- Be clear about success for this role. The job description should include people with whom the employee will be involved; the role’s major areas of accountability; performance metrics; working conditions and other unique requirements.
- Match “carrots” to business objectives. Insurance company pay scales and bonuses are often too inflexible to reward performance. Managers must understand what their team members like to do, and the work they enjoy. In short, the work must support both company and employee.
- Develop an interviewing strategy. Your inside hiring group should have its own process. Who on the current team should have a say in the new hire? Who might be able to share more deeply about role requirements and the culture? Assign the right people to be involved and then capture their feedback. Create guidelines for collecting feedback so the post-interview meeting does not devolve into decisions based merely on “like” or “dislike.”
- Know what behaviors will succeed in the role. Consider the behavioral style this job requires. Assess the candidate's ability to manage problems and challenges; how they interact with people; handle a steady pace and work environment; and deal with rules and procedures set by others.
- Fit candidate motivators to company motivators. Is your workplace culture relaxed, social and highly collaborative? Or do people work independently, driven by fast turnaround and a competitive pace? How do client and customer relations shape the workplace culture? What are the spoken and unspoken values that define your company and how you want to be in the marketplace? Communicate this to potential candidates and be sure their values align with yours.

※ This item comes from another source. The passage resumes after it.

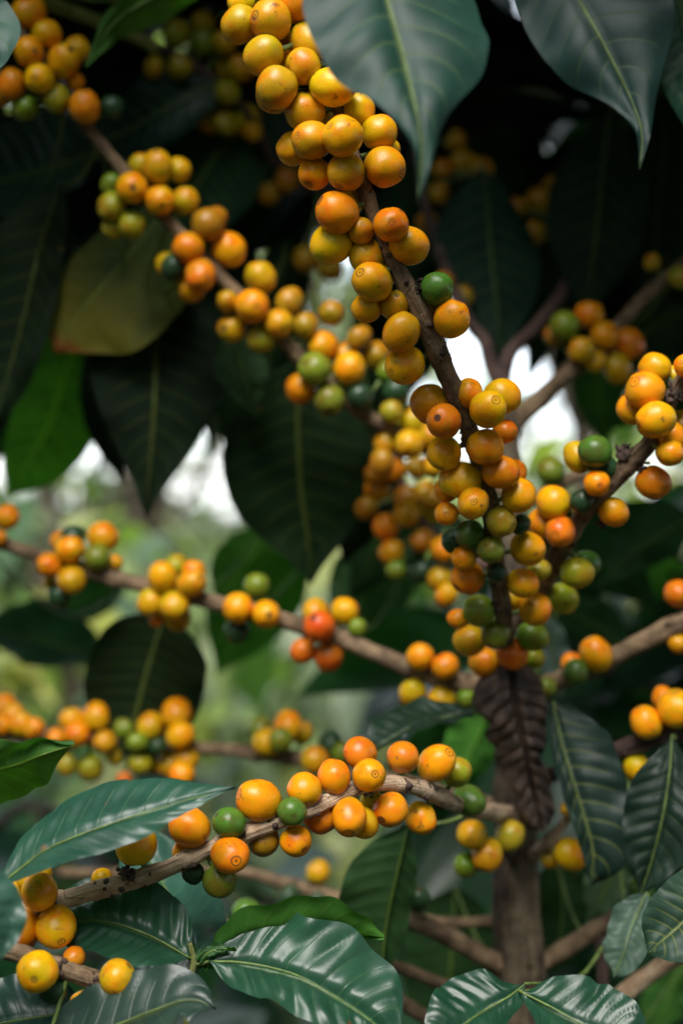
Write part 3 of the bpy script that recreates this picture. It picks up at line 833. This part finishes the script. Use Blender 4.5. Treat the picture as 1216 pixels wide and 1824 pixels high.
leaf(lpale, [(1300, 1560, .62), (1250, 1610, .615), (1200, 1655, .61), (1150, 1700, .61)], 62, 60, mat=M_LEAF_DULL, n=(-.1, -.8, .5), col=(.022, .05, .032), vein=.5, tab=WROUND, corr=.002)
leaf(lpale, [(1150, 1590, .66), (1128, 1640, .655), (1112, 1690, .65), (1090, 1745, .65)], 34, 34, mat=M_LEAF_DULL, n=(-.3, -.7, .6), col=(.06, .10, .075), vein=.1, tab=WROUND)
leaf(lbr, [(1100, 1500, .79), (1088, 1545, .79), (1072, 1590, .79), (1045, 1645, .79)], 34, 34, n=(-.2, -.7, .7), col=(.07, .12, .06))
leaf(lbr, [(990, 1530, .82), (1000, 1600, .82), (995, 1670, .82), (965, 1740, .82)], 58, 58, n=(.1, -.95, .0), under=True, col=(.014, .036, .018), tab=WROUND)
leaf(lbl, [(810, 1580, .85), (805, 1660, .85), (800, 1740, .85), (780, 1850, .85)], 80, 85, n=(0, -.95, .0), under=True, col=(.014, .036, .016), tab=WROUND)
leaf(fore, [(872, 1255, .84), (850, 1310, .84), (830, 1360, .84), (795, 1425, .84)], 48, 50, n=(0, -.5, -.6), under=True, col=(.045, .14, .03), tab=WROUND)
leaf(lbr, [(935, 1752, .61), (905, 1775, .605), (860, 1800, .60), (800, 1840, .59), (740, 1880, .585)], 42, 62, n=(0, -.62, .78), corr=.0026, label='glossy leaf at the bottom edge left of the trunk foot')
leaf(lbr, [(925, 1765, .605), (985, 1795, .60), (1040, 1825, .595), (1110, 1850, .59), (1180, 1890, .585)], 62, 60, n=(0, -.6, .8), corr=.003, label='glossy ribbed leaf at the bottom edge right of the trunk foot')
leaf(lpale, [(1230, 1700, .9), (1200, 1750, .9), (1180, 1800, .9), (1160, 1860, .9)], 48, 45, n=(0, -.5, -.5), under=True, col=(.05, .14, .04), tab=WROUND)
leaf(fork1, [(862, 290, .92), (868, 400, .91), (880, 520, .90), (888, 645, .89)], 95, 98, mat=M_LEAF_DULL, n=(.2, -.9, .35), col=(.012, .028, .026), corr=.002, under=True)
leaf(fork2, [(1085, 190, .92), (1070, 320, .915), (1058, 430, .91), (1040, 575, .91)], 95, 90, mat=M_LEAF_DULL, n=(0, -.95, .15), col=(.010, .022, .018), corr=.002, under=True)
leaf(fork2, [(1190, 150, .97), (1180, 280, .97), (1165, 420, .97), (1140, 570, .97)], 95, 90, mat=M_LEAF_DULL, n=(-.1, -.95, .15), col=(.010, .022, .018), corr=.002, under=True)
leaf(rback, [(1060, 590, 1.0), (1062, 650, 1.0), (1070, 720, 1.0), (1078, 800, 1.0)], 42, 48, mat=M_LEAF_DULL, n=(0, -.6, -.5), under=True, col=(.025, .08, .02))
leaf(rback, [(1230, 545, .95), (1180, 570, .95), (1130, 610, .95), (1075, 680, .95)], 60, 55, mat=M_LEAF_DULL, n=(0, -.9, .1), under=True, col=(.010, .024, .014))
leaf(fork1, [(520, 130, 1.02), (490, 230, 1.02), (470, 330, 1.02), (440, 470, 1.02)], 70, 75, mat=M_LEAF_DULL, n=(.2, -.9, .4), col=(.014, .04, .034), corr=.002)
leaf(fork1, [(730, 290, 1.0), (720, 370, 1.0), (715, 440, 1.0), (735, 540, 1.0)], 62, 62, mat=M_LEAF_DULL, n=(.2, -.9, .3), col=(.012, .034, .028), under=True)
leaf(rmid, [(955, 1085, .86), (975, 1130, .86), (985, 1180, .86), (1000, 1245, .86)], 32, 30, n=(-.2, -.6, .75), col=(.04, .07, .055))


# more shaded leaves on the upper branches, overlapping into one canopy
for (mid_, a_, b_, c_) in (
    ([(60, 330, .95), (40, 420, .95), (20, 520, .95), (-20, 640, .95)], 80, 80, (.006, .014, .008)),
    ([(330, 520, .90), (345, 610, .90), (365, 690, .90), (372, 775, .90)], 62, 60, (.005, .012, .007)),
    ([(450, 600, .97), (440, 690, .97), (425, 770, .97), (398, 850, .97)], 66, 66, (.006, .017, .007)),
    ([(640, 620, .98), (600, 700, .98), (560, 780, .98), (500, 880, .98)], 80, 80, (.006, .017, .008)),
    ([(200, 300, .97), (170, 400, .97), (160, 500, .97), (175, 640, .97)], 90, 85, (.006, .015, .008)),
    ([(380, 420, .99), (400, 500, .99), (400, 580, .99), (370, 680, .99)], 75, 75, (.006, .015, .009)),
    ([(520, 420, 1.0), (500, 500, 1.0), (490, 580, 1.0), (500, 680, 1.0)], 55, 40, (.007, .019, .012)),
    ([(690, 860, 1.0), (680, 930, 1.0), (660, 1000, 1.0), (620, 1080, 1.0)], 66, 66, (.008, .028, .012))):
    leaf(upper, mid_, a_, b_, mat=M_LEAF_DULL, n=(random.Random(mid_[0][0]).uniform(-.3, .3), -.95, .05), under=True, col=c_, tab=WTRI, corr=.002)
for (mid_, a_, b_, c_) in (
    ([(1010, 980, .98), (1060, 1000, .98), (1110, 1030, .98), (1180, 1090, .98)], 55, 50, (.010, .036, .016)),
    ([(1230, 920, .95), (1180, 950, .95), (1130, 985, .95), (1060, 1050, .95)], 50, 55, (.010, .034, .016)),
    ([(1230, 1010, 1.0), (1190, 1030, 1.0), (1150, 1050, 1.0), (1090, 1060, 1.0)], 30, 34, (.06, .20, .03)),
    ([(990, 1080, 1.0), (1030, 1100, 1.0), (1080, 1130, 1.0), (1130, 1190, 1.0)], 50, 45, (.010, .034, .016)),
    ([(1225, 640, 1.0), (1170, 690, 1.0), (1120, 740, 1.0), (1050, 770, 1.0)], 34, 34, (.03, .10, .02))):
    leaf(rmid, mid_, a_, b_, mat=M_LEAF_DULL, n=(-.1, -.8, -.2), under=True, col=c_, tab=WTRI, corr=.002)

# dried leaf hanging on the trunk
dl = [P(905, 1178, .715), P(915, 1240, .712), P(928, 1310, .715), P(946, 1390, .72), P(965, 1480, .725)]
kk = K * .715
vs, fs, uvs = leaf_geo(dl, 86 * kk, 84 * kk, Vector((.1, -.95, .2)), cup=-.6, corr=.0055, wave=.003, seed=3.3, nu=110, nv=44, tab=[(0, .25), (.07, .8), (.18, 1), (.32, .92), (.5, .68), (.7, .56), (.88, .5), (.96, .4), (1, .22)], crumple=.0004, nvein=12, notch=[(.33, 1, .22, .05), (.62, -1, .2, .06), (.78, 1, .25, .04), (.5, 1, .12, .03)])
mb = MB(); mb.v, mb.f, mb.uv, mb.m = vs, fs, uvs, [0] * len(fs)
M_DRY = NT('dried_brown_leaf')
_tc = M_DRY.n('ShaderNodeTexCoord')
_n = M_DRY.noise(_tc.outputs['Object'], 120, 5, 0.65)
_n2 = M_DRY.noise(_tc.outputs['Object'], 600, 3, 0.6)
M_DRY.l(M_DRY.mix(M_DRY.smooth(_n, .35, .7), (.016, .0095, .007), (.075, .045, .03)), M_DRY.b.inputs['Base Color'])
M_DRY.b.inputs['Roughness'].default_value = .62
M_DRY.bump(_n2, .5, .001)
q0, q1 = P(912, 1150, .78), dl[0]
mb.tube(catmull([(q0.x, q0.y, q0.z, .0012), ((q0.x + q1.x) / 2, (q0.y + q1.y) / 2, q0.z + .003, .001), (q1.x, q1.y, q1.z, .0009)], 8), 6, 0)
dry = mb.build('dried_leaf', [M_DRY.mat], tree, (0, 0, 0), tree.location.copy())
dry['label'] = 'shrivelled dark brown leaf hanging on the trunk'

# ================================================================== neighbouring coffee tree, reaching in from the left foreground
LX = P(-330, 2000, .57)
ltree = thing('coffee_tree', 'coffee tree reaching in at the bottom left corner with glossy leaves in sharp focus', 'coffee tree', (LX.x, .57, 0))
zl = CAM_Z / (K * .57) + 912
trunk(ltree, [(-330, zl + 20, .57, 60), (-330, 3200, .57, 55), (-335, 2200, .57, 50), (-330, 1500, .57, 42), (-325, 900, .58, 34)], M_TRUNK, fine=70)
second = Branch(ltree, [(-330, 1600, .57, 20), (-150, 1655, .56, 18), (0, 1689, .552, 16), (40, 1700, .55, 16), (84, 1716, .549, 15.5), (152, 1739, .549, 15), (189, 1753, .552, 14), (240, 1785, .56, 12), (330, 1850, .57, 10), (430, 1960, .58, 7)],
  '''95 1762 26 Db; 132 1706 20 Qb; 148 1790 24 Ob; 209 1741 31 A; 67 1731 36 Y 69 1734''', M_BARK, tufts=((165, 1742, 13),), label='branch at the bottom left edge')
sprig = Branch(ltree, [(330, 1850, .57, 6), (334, 1790, .568, 5.5), (340, 1745, .565, 5.5), (345, 1712, .563, 5.5), (338, 1680, .562, 4)], '', M_GREENSTEM, nodes=False)
bigtwig = Branch(ltree, [(-330, 1520, .57, 14), (-200, 1560, .54, 11), (-90, 1585, .52, 8), (-30, 1582, .53, 6)], '', M_GREENSTEM, nodes=False)
leftup = Branch(ltree, [(-328, 1300, .57, 14), (-230, 1385, .565, 9), (-170, 1410, .56, 6)], '', M_GREENSTEM, nodes=False)
leaf(bigtwig, [(-10, 1583, .532), (40, 1544, .533), (92, 1507, .534), (202, 1465, .535), (303, 1432, .536), (372, 1414, .537), (420, 1401, .538)], 66, 36, n=(-.08, -.62, .78), corr=.0016, wave=.0006, cup=-.1, nvein=12, nu=70, nv=28, col=(.020, .072, .046), label='long glossy blue-green leaf lying across the lower left')
leaf(leftup, [(-160, 1405, .555), (-80, 1385, .553), (0, 1368, .552), (70, 1345, .552), (132, 1324, .553)], 55, 88, n=(.1, -.6, -.5), under=True, col=(.045, .12, .03), label='green leaf tip at the left edge')
leaf(bigtwig, [(-110, 1545, .49), (-60, 1590, .488), (-25, 1635, .487), (2, 1712, .487)], 58, 40, n=(.1, -.6, .75), tab=WROUND, col=(.03, .085, .06), vein=.1)
leaf(sprig, [(338, 1706, .562), (295, 1680, .563), (253, 1660, .564), (192, 1641, .567), (130, 1637, .57), (85, 1650, .572)], 52, 62, n=(.15, -.66, .74), corr=.0022, wave=.001, nu=64, nv=26, col=(.016, .064, .034), tab=WROUND, label='glossy dark leaf pointing left from the green sprig')
leaf(sprig, [(372, 1712, .562), (425, 1713, .560), (484, 1723, .557), (535, 1739, .554), (589, 1769, .551), (640, 1802, .549), (715, 1862, .545)], 88, 52, n=(.05, -.66, .74), corr=.0032, wave=.0016, nvein=9, nu=80, nv=30, notch=[(.40, -1, .22, .07)], tab=WROUND, col=(.018, .068, .036), pet_to=(344, 1716, .564), label='large glossy ribbed leaf with a bitten edge at the bottom centre')
leaf(sprig, [(362, 1722, .566), (420, 1686, .57), (490, 1656, .572), (580, 1652, .575), (684, 1666, .578)], 52, 40, n=(0, -.6, -.5), under=True, col=(.035, .105, .022), corr=.0006, pet_to=(344, 1718, .564), tab=WROUND, label='bright green leaf seen from below behind the ribbed leaf')
leaf(second, [(60, 1910, .535), (140, 1855, .533), (215, 1822, .531), (275, 1798, .53), (322, 1782, .53), (355, 1782, .529), (384, 1798, .528)], 50, 62, n=(0, -.55, .82), corr=.0014, wave=.0012, notch=[(.83, 1, .55, .05)], tab=WROUND, col=(.022, .046, .034), label='dull grey-green leaf at the bottom left')
leaf(second, [(150, 1800, .585), (90, 1808, .585), (0, 1822, .585), (-120, 1850, .585)], 62, 52, n=(0, -.6, .8), corr=.0015, tab=WROUND, col=(.02, .06, .045))
leaf(sprig, [(348, 1708, .566), (335, 1660, .60), (300, 1590, .64), (260, 1520, .66), (215, 1470, .67)], 78, 68, n=(.1, -.7, .7), corr=.002, tab=WROUND, col=(.026, .08, .055))
leaf(sprig, [(345, 1712, .566), (336, 1690, .575), (322, 1668, .58), (300, 1652, .585)], 14, 10, n=(.6, -.7, .3), col=(.03, .09, .03))
leaf(sprig, [(344, 1725, .568), (310, 1735, .59), (260, 1740, .61), (190, 1755, .63)], 45, 40, n=(.1, -.7, .7), col=(.018, .055, .036), tab=WROUND)
leaf(sprig, [(350, 1724, .566), (365, 1700, .562), (390, 1690, .562), (420, 1690, .56)], 9, 8, n=(.2, -.7, .6), col=(.04, .11, .03))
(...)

- Ask questions that provoke revealing answers. Analyze the job and critically evaluate the major areas of accountability. How will you measure performance, critical success factors, and other criteria essential for this position. Ask the same or similar questions of every candidate. Ask why the person succeeded or didn’t in past roles. Ask how they specifically dealt with an issue in their past.
- Establish ongoing feedback and communication checkpoints. What is the employee doing well? What do they need to correct? Be clear about what you observe and what they need to do differently. Keep the dialogue open and ongoing.
Flaxington notes that an underperforming employee is a liability and that managers must be proactive in getting the most out of every member of the team. “Sometimes managers in insurance companies can take the view that with so many employees, one bad hire isn’t that bad--or they can deal with one unmotivated or ill-fit employee. Each employee who isn’t working to their capacity, and given a chance to succeed to their highest levels of ability, is stealing from the company, from the customers and from themselves. Managers have a duty to make sure employees are given all the tools they need, and are able to succeed.”
The people you surround yourself with reflect on you as a manager. Make sure you have the right people on your team and that you motivate them to succeed.